Vi è una milizia armata, composta di cittadini
di un solo Partito, la quale ha il compito
dichiarato di sostenere un determinato Governo
con la forza». Al termine si rivolge ai
compagni di partito: «Io,
il mio discorso l’ho fatto. Ora voi preparate il
discorso funebre per me».
Il 10 giugno Matteotti è rapito e brutalmente
assassinato da un gruppo di squadristi,
direttamente collegati ad alti gerarchi del
fascismo. Seppellito in un bosco nelle vicinanze
di Roma, viene ritrovato due mesi dopo.
Nonostante l’ondata di sdegno, che coinvolge
anche strati moderati e conservatori, le forze
antifasciste si dimostrano incapaci e divise.
Mussolini, ricevuta la fiducia al Senato il 25
giugno (col voto favorevole dei liberali,
proposto da Croce), approfitta della scelta
delle opposizioni di disertare la Camera
(“Aventino”) per varare i decreti contro la
libertà di stampa, giungendo più forte che mai
alla seduta del 3 gennaio 1925, nella quale così
si esprime: «Dichiaro
qui, al cospetto di questa Assemblea e al
cospetto di tutto il popolo italiano, che io
assumo, io solo, la responsabilità politica,
morale, storica di tutto quanto è avvenuto. (…)
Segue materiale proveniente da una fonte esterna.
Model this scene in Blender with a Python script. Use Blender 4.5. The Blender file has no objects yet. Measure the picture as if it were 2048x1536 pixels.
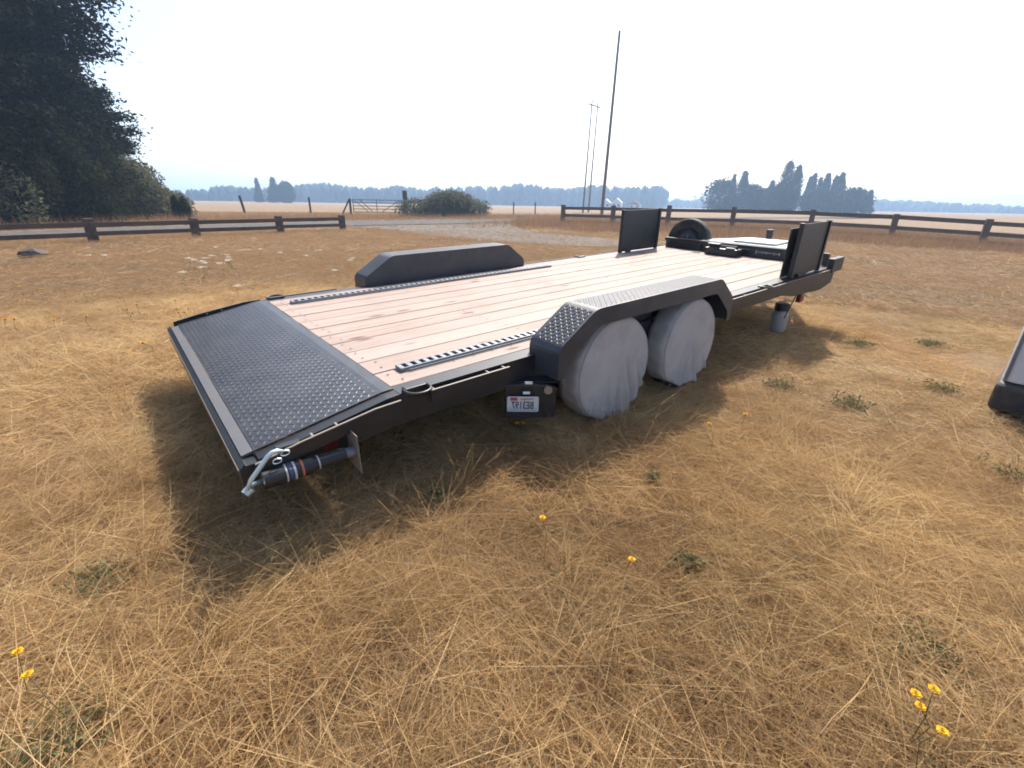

Se il fascismo è stato una associazione a
delinquere, io sono il capo di questa
associazione a delinquere».
Piero Gobetti
fu tra i pochi a cogliere subito che il fascismo
aveva individuato «in Matteotti l’avversario
vero, l’oppositore più intelligente e più
irreducibile tra i socialisti unitari, il più
giovane d’anni e d’animo. (…) Nulla di fortuito
dunque nel suo assassinio». Nello stesso
articolo (17 giugno 1924), ne descrive le
qualità essenziali in questi termini: assenza
di ogni demagogia, competenza in materia
economica, capacità organizzativa, energia,
determinazione. Ben più pericolosa di tanti
proclami massimalistici e rivoluzionari si era
rivelata per il fascismo l’assoluta
intransigenza del riformista Matteotti.